Larry Ellison: "I would never hire anybody I wouldn't enjoy having lunch with three times a week"

Ellison OracleLarry Ellison was behind my second “Who is?” game. Congrats again to François-Albert.

Everyone knows the joke (also the title of a book) about Larry Ellison: “Do you know the difference between God & Larry Ellison?” No? Well, “God doesn’t think he’s Larry Ellison”.

I’m an admiror of Ellison’s achievements and methods. Alongside with his two partners Bob Miner and Ed Oates, Larry Ellison pioneered the database enterprise software market, showing some kind of vision skills few people can claim to be gifted with.

Despite his bad reputation (playboy lifestyle, everyone jealous about his numerous rather pretty girlfriends, admitted spying on Microsoft in 2001, etc.), Ellison is no inward-looking person. Actually, he is the outward-looking entrepreneur by definition: when working at 45%-owned-by-Fujitsu Amdahl, Ellison got to travel a lot to Japan. The discovery of the japanese business culture basically changed his approach to business and perspectives about life in general: Ellison observed a society where groups mattered more than individuals, where people could be aggressive and extremely polite at the same time. One time, a Japanese executive said to him about competition “we believe that our competitors are stealing the rice out of the mouths of our children. In Japan, we think anything less than 100% market share is not enough. In Japan, we believe it is not sufficient that I succeed; everyone else must fail. We must destroy our competition“. Hence Larry Ellison’s understanding of the way competition should be fought, and Oracle’s aggressive quest for market share.

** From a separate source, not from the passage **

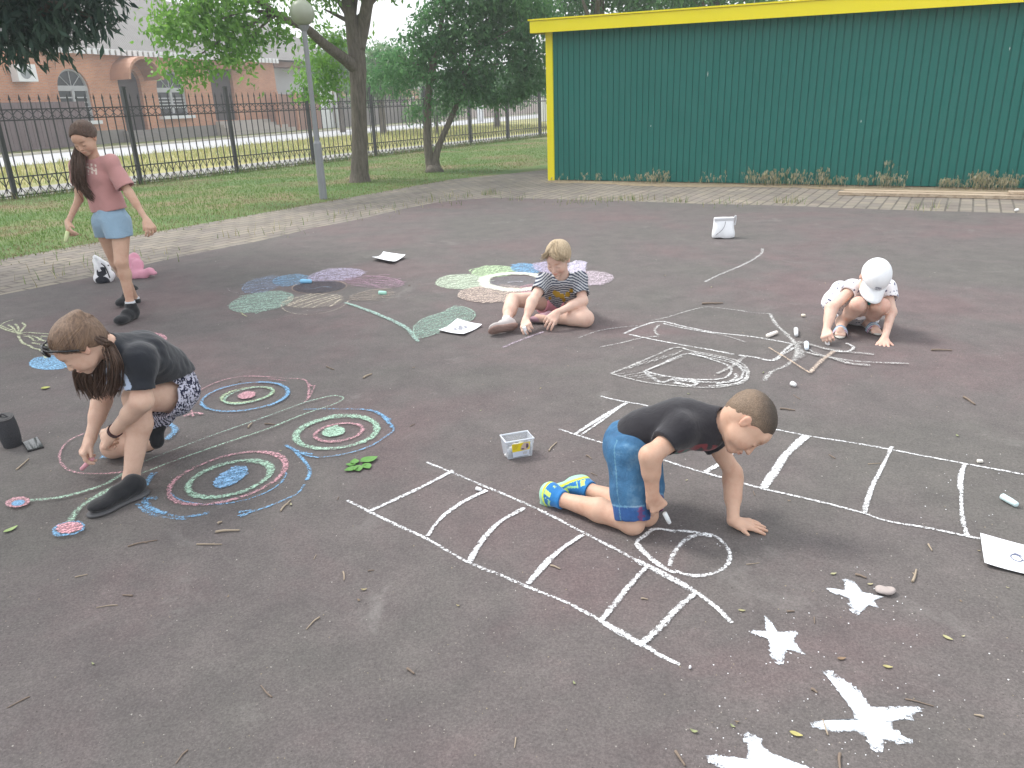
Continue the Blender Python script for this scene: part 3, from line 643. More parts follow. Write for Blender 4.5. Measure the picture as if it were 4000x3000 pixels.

One more positive consequence of his understanding of Japan, the pre-dominance of the team on the individual. Ellison once said that he would never hire anybody he wouldn’t enjoy having lunch with three times a week. In this culturally aggressive company, an internal conflict would’ve been destructive if people didn’t get along perfectly. Despite appearances, Larry Ellison has always taken time to listen to his people and catch a grasp of their deep-inside personal motivation.

No wonder why Oracle was profitable from day One. It lost money during one single quarter of its lifetime in 1990. Astonishing, isn’t it?